Originally published in the Milwaukee Journal by Pierre-Rene Noth • Monday, July 28, 1969

The grandstand at state fair park was strangely quiet Monday. The first Midwest Rock festival — three days of the loudest and perhaps best sound Milwaukee has heard — was over.

Musically it was interesting, but, more important, it was an event, a bit of Milwaukee history. Never before had so many here had a chance to hear so much live rock for so long.

2 Days of Rain

There were 12,000 fans at the blues accented windup Sunday, bringing the festival’s official three day total to 41,000. There also were 3,800 unofficial visitors who used fake tickets or vaulted fences, festival officials said. The festival is believed to have broken even financially and talks already are underway for a second festival in the area next years.

If misery loves company, fans loved misery. Rain soaked the festival Saturday and Sunday.

The rain stalled the bawling of the electrified music but was the occasion for varied sports. Youths engaged in water fights, jumped rope, played beachball, sent Frisbees flying and chanted “p-e-a-c-e” and obscenities.

At a happening of this sort, the audience deserves a review as much as the music — perhaps more so since the sound of all the groups is far better on records than live. Rock festivals have been held all over the nation this summer and are more in the nature of a scene than a concert.

Scene Is Peaceful

The throngs generally skirted any hassle with the few troops of the establishment that were keeping an eye on things. The fans were too busy concentrating on what it was all about: Socializing, dancing in the rain, merging into the music and the community to which they feel they belong.

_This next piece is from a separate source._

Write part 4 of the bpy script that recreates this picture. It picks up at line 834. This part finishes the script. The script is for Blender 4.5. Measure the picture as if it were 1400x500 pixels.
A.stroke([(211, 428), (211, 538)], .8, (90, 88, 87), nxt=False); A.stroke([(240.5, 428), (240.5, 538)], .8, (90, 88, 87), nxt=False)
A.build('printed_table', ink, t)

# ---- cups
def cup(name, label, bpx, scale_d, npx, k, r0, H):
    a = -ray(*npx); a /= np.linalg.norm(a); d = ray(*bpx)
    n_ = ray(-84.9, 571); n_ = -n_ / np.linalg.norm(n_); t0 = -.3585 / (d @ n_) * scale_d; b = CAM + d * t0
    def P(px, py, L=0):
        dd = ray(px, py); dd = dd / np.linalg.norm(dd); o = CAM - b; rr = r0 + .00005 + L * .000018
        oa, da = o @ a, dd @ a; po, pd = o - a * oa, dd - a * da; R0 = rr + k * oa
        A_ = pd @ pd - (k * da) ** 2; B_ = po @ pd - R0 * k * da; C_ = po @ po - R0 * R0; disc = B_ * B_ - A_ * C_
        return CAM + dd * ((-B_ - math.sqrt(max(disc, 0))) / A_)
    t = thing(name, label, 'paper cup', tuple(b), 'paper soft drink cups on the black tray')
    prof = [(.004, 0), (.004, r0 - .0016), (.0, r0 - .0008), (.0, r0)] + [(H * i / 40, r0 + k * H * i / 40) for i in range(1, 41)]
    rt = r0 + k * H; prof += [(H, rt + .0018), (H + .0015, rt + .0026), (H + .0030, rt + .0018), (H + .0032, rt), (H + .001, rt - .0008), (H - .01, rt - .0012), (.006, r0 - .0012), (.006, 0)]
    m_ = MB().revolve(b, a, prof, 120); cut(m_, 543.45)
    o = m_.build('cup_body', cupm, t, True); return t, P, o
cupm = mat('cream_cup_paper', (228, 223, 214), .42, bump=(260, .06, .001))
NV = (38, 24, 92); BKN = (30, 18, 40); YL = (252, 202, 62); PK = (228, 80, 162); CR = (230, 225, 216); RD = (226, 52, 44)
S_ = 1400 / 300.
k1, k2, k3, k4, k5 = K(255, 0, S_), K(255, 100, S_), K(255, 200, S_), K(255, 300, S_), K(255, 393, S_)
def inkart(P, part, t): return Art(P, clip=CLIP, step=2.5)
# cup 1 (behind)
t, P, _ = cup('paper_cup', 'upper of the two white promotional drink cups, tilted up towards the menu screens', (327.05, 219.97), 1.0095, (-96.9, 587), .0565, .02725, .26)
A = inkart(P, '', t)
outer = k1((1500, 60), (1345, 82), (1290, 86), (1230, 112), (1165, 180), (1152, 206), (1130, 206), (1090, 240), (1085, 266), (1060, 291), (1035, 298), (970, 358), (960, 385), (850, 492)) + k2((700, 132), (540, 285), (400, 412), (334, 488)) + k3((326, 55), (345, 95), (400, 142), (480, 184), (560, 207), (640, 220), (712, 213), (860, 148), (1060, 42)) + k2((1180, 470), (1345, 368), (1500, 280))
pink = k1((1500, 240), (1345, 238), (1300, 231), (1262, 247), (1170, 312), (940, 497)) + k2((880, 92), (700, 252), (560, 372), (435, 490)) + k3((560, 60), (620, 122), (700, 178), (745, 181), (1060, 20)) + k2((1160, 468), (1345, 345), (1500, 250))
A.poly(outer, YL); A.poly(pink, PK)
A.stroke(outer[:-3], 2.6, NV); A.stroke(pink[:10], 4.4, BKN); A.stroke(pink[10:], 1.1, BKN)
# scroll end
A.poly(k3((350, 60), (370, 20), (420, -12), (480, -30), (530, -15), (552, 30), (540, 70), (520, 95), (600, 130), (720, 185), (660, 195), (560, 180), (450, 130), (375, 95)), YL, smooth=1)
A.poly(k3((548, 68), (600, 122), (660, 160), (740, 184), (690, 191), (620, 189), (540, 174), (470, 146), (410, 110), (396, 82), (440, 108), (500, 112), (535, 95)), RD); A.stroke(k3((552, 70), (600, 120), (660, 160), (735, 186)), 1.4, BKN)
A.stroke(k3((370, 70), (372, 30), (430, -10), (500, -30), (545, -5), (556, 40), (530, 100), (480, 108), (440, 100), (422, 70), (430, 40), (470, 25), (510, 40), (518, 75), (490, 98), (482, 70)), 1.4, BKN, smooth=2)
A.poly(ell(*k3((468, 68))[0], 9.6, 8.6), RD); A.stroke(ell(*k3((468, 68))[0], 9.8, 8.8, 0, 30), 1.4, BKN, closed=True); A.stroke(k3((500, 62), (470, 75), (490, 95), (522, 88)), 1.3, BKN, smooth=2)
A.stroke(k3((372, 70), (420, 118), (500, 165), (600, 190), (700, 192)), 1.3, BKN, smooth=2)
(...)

Music of the so-called underground variety is perhaps the strongest common bond of today’s youth, their main channel of communication.

To the older generation, the size of the throng must have come as a surprise — that many “hippies” the east side doesn’t have.

With ticket prices of $5, $6, $7 a day it was obvious that most of them weren’t penniless runaways. Many of the older (that means twenties) portion of the audience work and are “straight” five days a week, but on weekends their hearts belong to the love movement.

Festival a Revelation

For many, the festival must have been a revelation. Never had there been so large a gathering of the clan. It was a park filled with bell-bottoms, a display of the conformity of nonconformity.

The music that drew them, however, was not conformist but experimental. Rhythm and blues today are a constant questing, an innovative willingness, a merging of all that is new with some of the best of the old.

No longer is rock sound created by two oversimplified guitars, a drum and a grunter. Now there are flutes, organs, saxophones, cellos, trained vocalists.

Theatrics Aplenty

As well demonstrated Sunday by the various groups, rock is no longer just a budding, throbbing beat. Now there are long breaks of pure jazz sound, plenty of solos, softness and gentleness for soft and gentle topics, angry and electronic pulsations for angering and electric issues.

There’s still plenty of the bouncing and jouncing around on stage that reminds one of the theatrics of professional wrestling — the MC5 has a very obviously choreographed one-two-three kick, all fall down, squirm in ecstasy, spring up for applause.

And then there’s vocalist Johnny Winter . . . at a rock festival. Rock? It’s pure, coal black blues. Perhaps it’s meant as satire, as commentary on what’s happening today, for Winter is an albino. A sound so black from one so white.

The festival illustrated that rock is no longer rock but something else, as yet nameless. Whatever its name, it emphasizes the old rock sound for use as common ground, as a starting place, and mixes in jazz, folk, the oldest oldtime blues, and amazingly clever adaptations of bits of classical.

It is the beginning of an entirely new musical thing. Beginnings are always young and perhaps that’s why the young have adopted it as their own.